Tuesday, March 22, 2011
Businesses in Dunbar are about to embark on an economic experiment using local currency. The project aims to increase the purchasing power of residents at independent local businesses and create a more resilient, self-contained economy. Local currency has taken off in smaller communities, such as Salt Spring Island, but can it work in the big city?
What do think? Could the idea of local currency work in your neighbourhood? Tell us below.

As the old saying goes: money makes the world go round. With this in mind, one Vancouver neighbourhood is considering an economic experiment with local currency that would be a city first. The Dunbar Dollar is expected to make its debut in the west side neighbourhood early this summer in a bid to bolster independent businesses and insulate the community against the kind of economic meltdown that recently exposed deep flaws in the global financial system.
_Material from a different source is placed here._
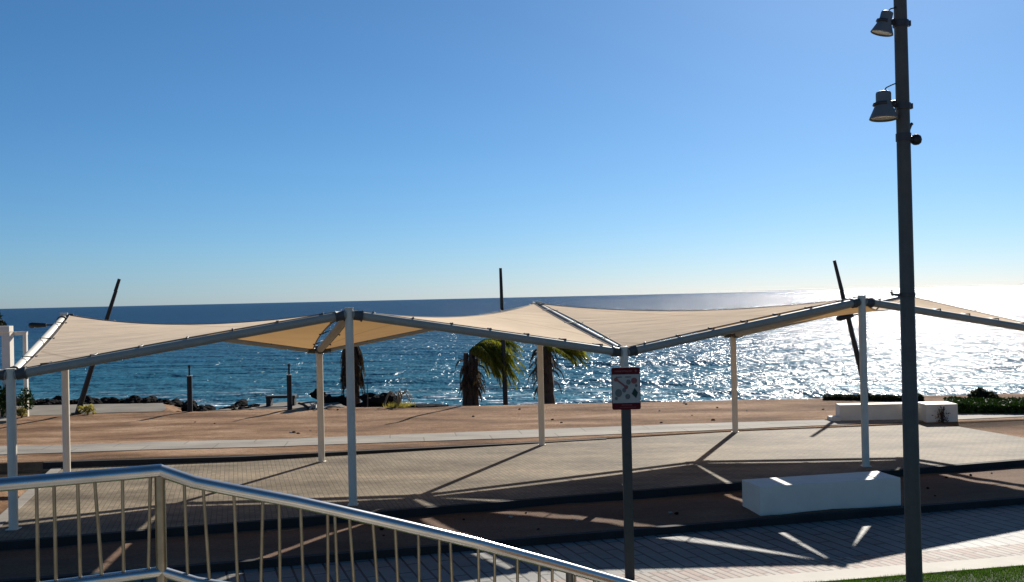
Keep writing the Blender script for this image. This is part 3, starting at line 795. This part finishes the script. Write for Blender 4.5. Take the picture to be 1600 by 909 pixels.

“I think many people know there’s something not quite right with the way our economic system is working, and a lot of that is due to the way our monetary system works,” says Jordan Bober, a member of Village Vancouver’s local economy network, the group spearheading the initiative.

Adopting a local currency in a community can strengthen buying power and allow consumers and business owners to opt out of contributing to a globalized economic system that doesn't benefit local economies, says Bober, an economics graduate who wrote his masters thesis on community currencies.

“National money has no predilection to stay in the community, so chances are it won’t,” he explains. “With community currency, it stays in the community and goes round and round and round.”

Members of the local economy network are currently in talks with the Dunbar Residents Association and the Dunbar Village Business Association about phasing in a currency model called Community Way, a business-backed currency that doubles as a fundraising tool for non-profits and community groups. The Community Way currency has been in use in the Comox Valley for more than a year and is slated for introduction in several municipalities in the Columbia Basin, including Fernie, Nelson and Cranbrook, in April. “So they’re kind of blazing the trail for us,” says Bober.

So far, representatives of businesses and residents in Dunbar have shown a lot of interest in the project—although details are still being ironed out, he adds.

Susan Chapman of the Dunbar Residents Association said the local currency initiative is consistent with a larger movement in Dunbar to help the community become “more self-sufficient and resilient in the face of change.”

“The [Village Vancouver] group has been very active in all kinds of ways that promote ‘green’ initiatives in the context of our neighbourhood. Needless to say, we are looking forward to learning more about how the currency will work,” she wrote in an e-mail to OpenFile.

For his part, Bober is convinced that once the community members see the benefits of community currency in action, it will take off in that neighbourhood and others around the city. “I really think it can change the world,” he says.